The Truman strike group heads home after ‘dynamic’ deployment, reports USNI. The strike group’s two back-to-back three-month deployments demonstrate DoD’s dynamic force concept, which is to operate unpredictably.

Japan advances plans to purchase as many as 147 F-35s, reports Military Times, marking a major shift in the post-war makeup of Japan’s Maritime Self Defense Forces, which until now were exclusively for self-defense.

Military Times reports five things about Guantanamo Bay on its 115th birthday. There’s much more to this naval base than its use as an offshore prison.

USNI News Fleet and Marine Tracker: Dec. 10, 2018.

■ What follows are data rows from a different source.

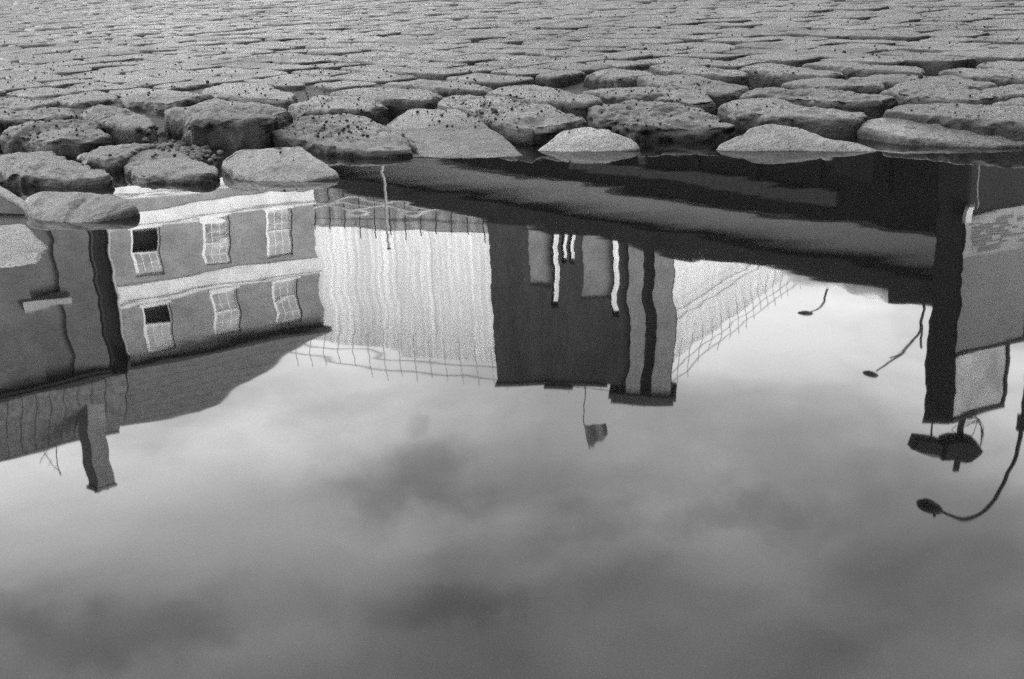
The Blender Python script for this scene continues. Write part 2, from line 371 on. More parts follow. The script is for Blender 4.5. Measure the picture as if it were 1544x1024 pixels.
near_poly = []
for i, (lab, zb, zf, dome, rough, px) in enumerate(NEAR):
    ya, yb = min(p[1] for p in px), max(p[1] for p in px)
    out = []
    for (u, v) in px:
        if zf < 0: z = zb*(1-(v-ya)*1.22/(yb-ya)); v = ya+(v-ya)*1.22     # the front runs on under water
        else: z = zb+(zf-zb)*(v-ya)/(yb-ya)
        X, Y = gnd(u, v, z); out.append((X, Y, z))
    if sum(out[k][0]*out[(k+1)%len(out)][1]-out[(k+1)%len(out)][0]*out[k][1] for k in range(len(out))) < 0: out.reverse()
    near_poly.append([(p[0], p[1]) for p in out])
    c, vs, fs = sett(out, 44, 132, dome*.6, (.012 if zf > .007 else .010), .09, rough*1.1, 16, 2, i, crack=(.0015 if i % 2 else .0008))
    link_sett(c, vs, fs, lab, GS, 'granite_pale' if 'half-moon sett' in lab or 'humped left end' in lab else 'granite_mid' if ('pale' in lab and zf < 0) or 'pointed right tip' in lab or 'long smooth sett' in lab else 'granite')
def inside(x, y, poly):
    r = False; n = len(poly)
    for i in range(n):
        (x1, y1), (x2, y2) = poly[i], poly[(i+1) % n]
        if (y1 > y) != (y2 > y) and x < (x2-x1)*(y-y1)/(y2-y1)+x1: r = not r
    return r
LIMX = [-900, -200, 0, 120, 300, 450, 600, 750, 880, 960, 1100, 1200, 1400, 1544, 1800, 2600]
LIMY = [230, 205, 186, 165, 138, 131, 121, 124, 118, 110, 98, 92, 96, 88, 92, 130]
cand = []
al = math.radians(-50); e1 = np.array([math.cos(al), math.sin(al)]); e2 = np.array([-e1[1], e1[0]])
LW, SW, GAP = .175, .110, .0036
for j in range(-140, 170):
    wob = random.uniform(0, LW)
    u = -16 + wob
    while u < 16:
        ln = LW*random.uniform(.75, 1.3)
        a = e1*(u+ln/2)+e2*(j*SW)
        if -7 < a[0] < 6.5 and 1.2 < a[1] < 15 and (abs(a[0]) < .7*a[1]+.8):
            cs = []
            for su, sv in ((0,-.5),(1,-.5),(1,.5),(0,.5)):
                q = e1*(u+GAP+su*(ln-2*GAP)+random.uniform(-.006,.006))+e2*((j+sv)*SW*1.0 - np.sign(sv)*GAP + random.uniform(-.007,.007))
                cs.append(q)
            px, py = proj(a[0], a[1], .04)
            lim = float(np.interp(px, LIMX, LIMY))
            if py < lim:
                hit = 0
                for fu in (.1,.35,.65,.9):
                    for fv in (.12,.5,.88):
                        q = cs[0]*(1-fu)*(1-fv)+cs[1]*fu*(1-fv)+cs[2]*fu*fv+cs[3]*(1-fu)*fv
                        if any(inside(q[0], q[1], p) for p in near_poly): hit += 1
                vis = 0 if -40 < px < 1584 and py > -8 else 1
                if hit <= 1: cand.append((vis, float(np.hypot(a[0], a[1])), a, cs, ln))
                elif hit < 9:                            # cut setts packed against the rim stones
                    for (u0, u1, v0, v1) in ((0,.48,0,1),(.52,1,0,1),(0,1,0,.48),(0,1,.52,1)):
                        def at(fu, fv): return cs[0]*(1-fu)*(1-fv)+cs[1]*fu*(1-fv)+cs[2]*fu*fv+cs[3]*(1-fu)*fv
                        if not any(inside(*at(u0+(u1-u0)*fu, v0+(v1-v0)*fv), p) for fu in (.12,.5,.88) for fv in (.12,.5,.88) for p in near_poly):
                            q4 = [at(u0,v0), at(u1,v0), at(u1,v1), at(u0,v1)]; a2 = sum(q4)/4
                            cand.append((vis, float(np.hypot(a2[0], a2[1])), a2, q4, ln)); break
        u += ln
cand.sort(key=lambda t: (t[0], t[1]))
N_IND = 300-len(NEAR)
mass = MB()
for i, (nv, dist, a, cs, ln) in enumerate(cand):
    dz = random.gauss(0, .0022); tx, ty = random.gauss(0, .014), random.gauss(0, .014)
    out = [(q[0], q[1], ztop(a[0], a[1])+dz+tx*(q[0]-a[0])+ty*(q[1]-a[1])) for q in cs]
    out2 = []
    for k in range(4):                                     # nip the corners
        p, q = np.array(out[k]), np.array(out[(k+1)%4]); out2 += [tuple(p+(q-p)*.10), tuple(p+(q-p)*.5+np.array([*(random.uniform(-.003,.003) for _ in range(2)),0])), tuple(p+(q-p)*.90)]
    ind = i < N_IND
    near = dist < 3.4
    c, vs, fs = sett(out2, 16 if near else (11 if ind else 7), 44 if near else (28 if ind else 16), random.uniform(.0005, .003), random.uniform(.004, .008), .04, .003, 14, 1, i+60)
    if ind: link_sett(c, vs, fs, 'worn granite sett in the square beyond the puddle rim, joints packed with dirt', 'granite setts across the square')
    else:
        mass.add(vs, fs)
        kk = len(ALL_V); ALL_V.extend(vs); ALL_F.extend([tuple(q+kk for q in f) for f in fs])
ms = mass.build('cobbles', 'granite', smooth=True); ms['kind'] = 'stuff'; tag(ms, 'mass of far granite setts running on across the square', 'cobbles')

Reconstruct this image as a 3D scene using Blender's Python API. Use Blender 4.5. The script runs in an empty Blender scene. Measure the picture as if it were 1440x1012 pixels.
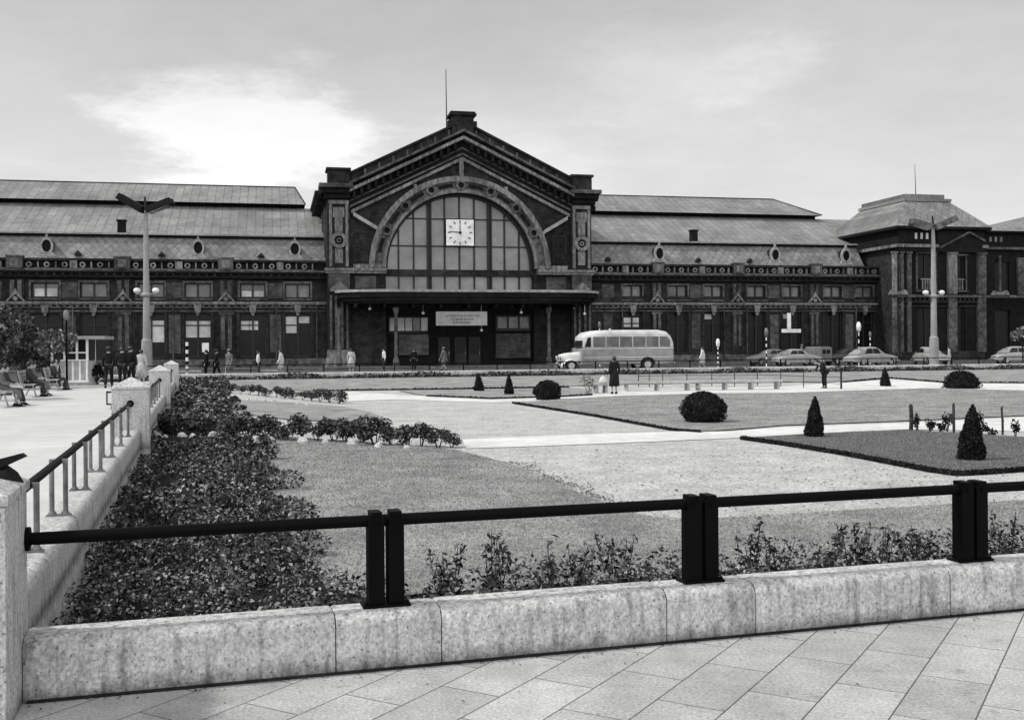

Clark Construction Group LLC, Bethesda, Maryland, is awarded a $298,211,055 firm-fixed-price construction contract to construct a VC-25B hangar complex. The contract provides for the construction of a hangar complex, an aircraft access taxiway/parking apron, associated lighting, engine run-up pads, and a hydrant refueling system with storage tanks. Additional requirements include, but are not limited to, site preparation, wetland/stream mitigation, storm water management, a parking lot, and a fire detection, and suppression system. This contract contains options, which if exercised, will bring the contract value to a ceiling of $315,481,000. Work will be performed at Joint Base Andrews, Camp Springs, Maryland, and is expected to be completed April 2022. Fiscal 2018 and 2019 military construction (Air Force) contract funds in the amount of $220,000,000 are obligated on this award and will not expire at the end of the current fiscal year. This contract was the result of a competitive acquisition via the Navy Electronic Commerce Online website, with 10 proposals received. The Naval Facilities Engineering Command Washington, Washington, District of Columbia, is the contracting activity (N40080-19-C-0008).

URS Federal Services Inc., Germantown, Maryland, was awarded a $9,742,253 modification (P00129) to contract W58RGZ-16-C-0001 for aviation maintenance. Work will be performed in Fort Campbell, Kentucky; Louisville, Tennessee; and Fort Polk, Louisiana, with an estimated completion date of June 29, 2019. Fiscal 2019 aircraft procurement, Army; and operations and maintenance, Army funds in the amount of $9,742,253 were obligated at the time of the award. US Army Contracting Command, Redstone Arsenal, Alabama, is the contracting activity.